Your Trillion Dollar Electric Bill
November 5, 2008
In his long-suppressed and now infamous talk with the San Francisco Chronicle last January, Barack Obama bluntly admitted that “under my plan of a cap and trade system, electricity rates would necessarily skyrocket.”
So, how much is “skyrocket?” Can we put a dollar figure on that?
Well, last year, Senators Joe Lieberman and John Warner put forward a bipartisan cap-and-trade plan (Senate Bill S.2191, the Lieberman-Warner Climate Security Act of 2007) that is actually less stringent than the plans put forward by Obama. Earlier this year, the Energy Information Administration conducted – at Senator Lieberman’s request -an analysis of the costs and potential effects of the bill. On the completion of the analysis, Senator Lieberman applauded it for its fairness.

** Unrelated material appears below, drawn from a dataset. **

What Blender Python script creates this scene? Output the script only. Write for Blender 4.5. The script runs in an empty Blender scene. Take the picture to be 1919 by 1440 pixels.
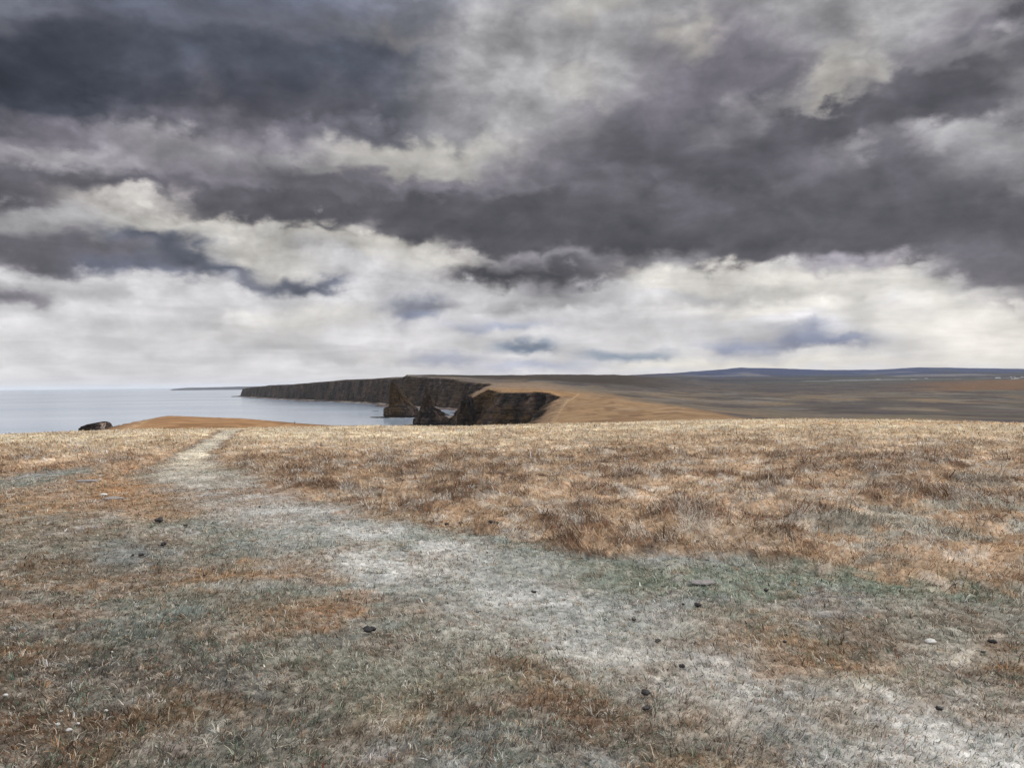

The conclusions are stunning:
“Under S. 2191, average annual household energy bills, excluding transportation costs, are between $30 and $325 higher in 2020 and $76 to $723 higher in 2030.”
“OK,” the average ratepayer might think, “30 bucks more in 12 years isn’t so bad.” But what if it’s the higher number? Or even, as is more likely, a median number?
But, the individual numbers only tell part of the story. The real price is in overall effect on Gross Domestic Product:
“Total discounted GDP losses over the 2009 to 2030 time period range from $444 billion to $1,308 billion . . . the cumulative discounted losses for personal consumption range from $546 billion to $1,425 billion.”
Gulp. Ok, after swallowing hard, surely a pricetag of over a trillion dollars is worth it to save the planet. What do we get on the environment front for foregoing 1.4 trillion in personal consumption? For all your hard sacrificies you get . . . a fraction of 1 degree in temperature reduction. And, if the BRIC countries don’t go along with us, we won’t even see that. Remember, Lieberman applauded this analysis, so its not like it was a political hit piece.
Obama’s plan is even more extensive and, therefore, probably more expensive thatn Lieberman-Warner. But, don’t lose sleep if this makes you think you voted the wrong way. McCain’s plan was essentially Lieberman-Warner, so we were taking a hit either way. Economists call inflation “the cruelest tax.” Both candidates campaigned as tax-cutters. They were both cruelly deluding us, if not themselves.